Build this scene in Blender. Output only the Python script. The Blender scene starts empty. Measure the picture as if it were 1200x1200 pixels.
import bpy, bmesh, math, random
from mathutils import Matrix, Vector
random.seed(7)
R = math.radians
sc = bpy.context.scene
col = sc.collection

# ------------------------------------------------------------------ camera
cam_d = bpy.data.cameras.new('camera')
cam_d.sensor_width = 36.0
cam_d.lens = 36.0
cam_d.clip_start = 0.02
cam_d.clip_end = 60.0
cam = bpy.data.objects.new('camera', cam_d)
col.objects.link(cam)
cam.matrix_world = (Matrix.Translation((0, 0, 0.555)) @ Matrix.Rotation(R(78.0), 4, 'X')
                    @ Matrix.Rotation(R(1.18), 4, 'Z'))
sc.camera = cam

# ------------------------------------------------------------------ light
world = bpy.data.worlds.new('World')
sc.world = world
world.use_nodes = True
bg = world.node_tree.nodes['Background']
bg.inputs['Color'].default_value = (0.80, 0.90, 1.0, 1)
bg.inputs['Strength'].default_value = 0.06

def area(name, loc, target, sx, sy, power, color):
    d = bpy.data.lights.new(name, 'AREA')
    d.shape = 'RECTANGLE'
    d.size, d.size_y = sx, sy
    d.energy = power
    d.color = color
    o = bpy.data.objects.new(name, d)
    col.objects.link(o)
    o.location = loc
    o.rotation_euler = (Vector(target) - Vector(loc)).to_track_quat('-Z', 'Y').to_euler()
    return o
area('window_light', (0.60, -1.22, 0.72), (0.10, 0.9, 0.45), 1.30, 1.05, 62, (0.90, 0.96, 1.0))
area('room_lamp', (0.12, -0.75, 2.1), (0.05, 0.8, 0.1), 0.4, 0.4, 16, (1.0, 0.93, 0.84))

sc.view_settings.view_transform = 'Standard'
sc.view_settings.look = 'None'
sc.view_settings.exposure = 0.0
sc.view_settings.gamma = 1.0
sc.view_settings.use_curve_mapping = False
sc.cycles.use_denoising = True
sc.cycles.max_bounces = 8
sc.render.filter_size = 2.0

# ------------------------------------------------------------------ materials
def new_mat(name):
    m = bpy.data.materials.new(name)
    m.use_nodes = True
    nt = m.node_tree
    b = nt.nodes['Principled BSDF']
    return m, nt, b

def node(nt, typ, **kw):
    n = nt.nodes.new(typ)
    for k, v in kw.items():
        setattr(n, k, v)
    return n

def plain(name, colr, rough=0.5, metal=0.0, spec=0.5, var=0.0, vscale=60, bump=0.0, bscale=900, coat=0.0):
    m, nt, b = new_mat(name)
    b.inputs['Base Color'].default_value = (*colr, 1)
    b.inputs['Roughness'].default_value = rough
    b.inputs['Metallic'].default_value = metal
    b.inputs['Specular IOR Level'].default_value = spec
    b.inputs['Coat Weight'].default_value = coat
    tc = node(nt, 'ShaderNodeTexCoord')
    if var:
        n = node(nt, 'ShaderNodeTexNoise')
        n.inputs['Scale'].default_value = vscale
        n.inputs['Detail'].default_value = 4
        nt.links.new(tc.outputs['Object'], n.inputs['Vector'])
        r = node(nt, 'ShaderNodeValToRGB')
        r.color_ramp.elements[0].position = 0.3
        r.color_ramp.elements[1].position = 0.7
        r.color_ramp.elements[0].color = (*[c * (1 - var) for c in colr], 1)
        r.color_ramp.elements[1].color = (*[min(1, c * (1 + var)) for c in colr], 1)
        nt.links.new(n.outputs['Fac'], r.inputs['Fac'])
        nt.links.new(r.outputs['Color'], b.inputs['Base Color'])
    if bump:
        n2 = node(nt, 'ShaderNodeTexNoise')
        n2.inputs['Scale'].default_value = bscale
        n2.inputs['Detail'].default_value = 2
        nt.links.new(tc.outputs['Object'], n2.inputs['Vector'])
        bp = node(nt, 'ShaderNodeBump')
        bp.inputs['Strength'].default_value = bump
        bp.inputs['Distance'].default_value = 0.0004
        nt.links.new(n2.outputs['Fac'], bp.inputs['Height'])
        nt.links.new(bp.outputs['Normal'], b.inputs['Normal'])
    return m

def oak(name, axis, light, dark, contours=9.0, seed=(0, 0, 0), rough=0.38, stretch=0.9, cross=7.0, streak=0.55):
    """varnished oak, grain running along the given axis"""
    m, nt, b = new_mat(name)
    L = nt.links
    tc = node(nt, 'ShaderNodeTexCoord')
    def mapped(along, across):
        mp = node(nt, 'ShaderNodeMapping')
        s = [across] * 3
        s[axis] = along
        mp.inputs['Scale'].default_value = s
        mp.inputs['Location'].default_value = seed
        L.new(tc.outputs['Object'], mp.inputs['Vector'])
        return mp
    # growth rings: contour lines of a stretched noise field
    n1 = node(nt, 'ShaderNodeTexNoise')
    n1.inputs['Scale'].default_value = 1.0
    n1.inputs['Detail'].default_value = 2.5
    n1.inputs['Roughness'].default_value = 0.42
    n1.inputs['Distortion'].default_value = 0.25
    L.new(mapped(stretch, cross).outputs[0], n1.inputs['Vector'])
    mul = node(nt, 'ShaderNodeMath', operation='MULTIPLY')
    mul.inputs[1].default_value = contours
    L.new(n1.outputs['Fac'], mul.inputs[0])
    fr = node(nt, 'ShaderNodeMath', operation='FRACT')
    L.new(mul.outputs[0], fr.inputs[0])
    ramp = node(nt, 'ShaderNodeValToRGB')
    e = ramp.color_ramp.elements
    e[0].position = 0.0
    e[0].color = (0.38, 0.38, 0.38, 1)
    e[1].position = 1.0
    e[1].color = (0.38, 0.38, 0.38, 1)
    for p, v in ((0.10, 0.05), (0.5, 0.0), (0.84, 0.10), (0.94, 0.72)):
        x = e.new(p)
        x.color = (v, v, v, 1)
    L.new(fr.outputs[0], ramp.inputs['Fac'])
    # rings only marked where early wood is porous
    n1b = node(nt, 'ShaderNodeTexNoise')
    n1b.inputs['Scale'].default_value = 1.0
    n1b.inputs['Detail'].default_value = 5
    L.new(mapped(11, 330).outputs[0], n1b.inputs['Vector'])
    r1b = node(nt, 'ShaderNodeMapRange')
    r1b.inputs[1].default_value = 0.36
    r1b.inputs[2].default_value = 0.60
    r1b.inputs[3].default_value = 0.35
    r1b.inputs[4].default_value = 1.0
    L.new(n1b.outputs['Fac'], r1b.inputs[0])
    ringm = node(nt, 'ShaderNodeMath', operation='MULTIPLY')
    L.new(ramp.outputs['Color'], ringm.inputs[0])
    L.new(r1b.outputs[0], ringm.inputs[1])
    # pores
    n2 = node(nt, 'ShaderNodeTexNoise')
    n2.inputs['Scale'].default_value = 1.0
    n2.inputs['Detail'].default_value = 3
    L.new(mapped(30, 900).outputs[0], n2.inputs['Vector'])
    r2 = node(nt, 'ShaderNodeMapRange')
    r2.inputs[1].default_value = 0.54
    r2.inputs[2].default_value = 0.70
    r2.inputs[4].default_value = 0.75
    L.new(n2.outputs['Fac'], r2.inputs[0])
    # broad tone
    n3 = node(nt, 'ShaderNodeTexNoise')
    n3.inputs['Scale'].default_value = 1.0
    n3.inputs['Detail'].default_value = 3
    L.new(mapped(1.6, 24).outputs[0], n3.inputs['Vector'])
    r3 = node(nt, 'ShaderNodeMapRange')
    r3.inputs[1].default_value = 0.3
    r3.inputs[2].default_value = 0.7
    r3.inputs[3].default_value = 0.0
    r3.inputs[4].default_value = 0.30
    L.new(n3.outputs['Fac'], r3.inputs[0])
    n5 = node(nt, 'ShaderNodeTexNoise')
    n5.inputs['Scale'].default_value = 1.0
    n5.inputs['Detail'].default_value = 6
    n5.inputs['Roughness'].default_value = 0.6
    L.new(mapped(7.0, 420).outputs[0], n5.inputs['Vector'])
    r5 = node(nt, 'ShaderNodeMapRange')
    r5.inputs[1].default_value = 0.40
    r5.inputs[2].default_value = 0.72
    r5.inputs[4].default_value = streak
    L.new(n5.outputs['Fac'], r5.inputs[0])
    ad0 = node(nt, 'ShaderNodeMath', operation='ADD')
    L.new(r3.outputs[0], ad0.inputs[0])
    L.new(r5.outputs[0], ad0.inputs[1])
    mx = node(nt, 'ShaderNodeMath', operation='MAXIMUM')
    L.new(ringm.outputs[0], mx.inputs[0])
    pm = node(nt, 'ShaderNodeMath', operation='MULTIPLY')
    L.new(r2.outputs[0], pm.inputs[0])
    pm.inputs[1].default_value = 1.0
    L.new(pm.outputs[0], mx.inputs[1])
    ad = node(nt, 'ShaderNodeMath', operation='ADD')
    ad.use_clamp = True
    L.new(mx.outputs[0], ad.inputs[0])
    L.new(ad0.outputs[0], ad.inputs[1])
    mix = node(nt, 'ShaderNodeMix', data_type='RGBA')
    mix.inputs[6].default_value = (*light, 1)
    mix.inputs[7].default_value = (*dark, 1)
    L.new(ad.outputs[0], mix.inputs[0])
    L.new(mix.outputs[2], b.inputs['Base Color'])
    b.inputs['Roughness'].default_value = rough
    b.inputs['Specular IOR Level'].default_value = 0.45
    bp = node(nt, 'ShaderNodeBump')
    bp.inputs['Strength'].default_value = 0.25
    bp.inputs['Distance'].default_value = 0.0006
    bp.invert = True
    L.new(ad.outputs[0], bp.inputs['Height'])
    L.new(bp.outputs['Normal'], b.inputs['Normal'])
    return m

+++

Given exercise: Extract the lines above, from the first one through the one containing "sc.camera = cam", and return only those, unchanged.

Exercise solution:
Build this scene in Blender. Output only the Python script. The Blender scene starts empty. Measure the picture as if it were 1200x1200 pixels.
import bpy, bmesh, math, random
from mathutils import Matrix, Vector
random.seed(7)
R = math.radians
sc = bpy.context.scene
col = sc.collection

# ------------------------------------------------------------------ camera
cam_d = bpy.data.cameras.new('camera')
cam_d.sensor_width = 36.0
cam_d.lens = 36.0
cam_d.clip_start = 0.02
cam_d.clip_end = 60.0
cam = bpy.data.objects.new('camera', cam_d)
col.objects.link(cam)
cam.matrix_world = (Matrix.Translation((0, 0, 0.555)) @ Matrix.Rotation(R(78.0), 4, 'X')
                    @ Matrix.Rotation(R(1.18), 4, 'Z'))
sc.camera = cam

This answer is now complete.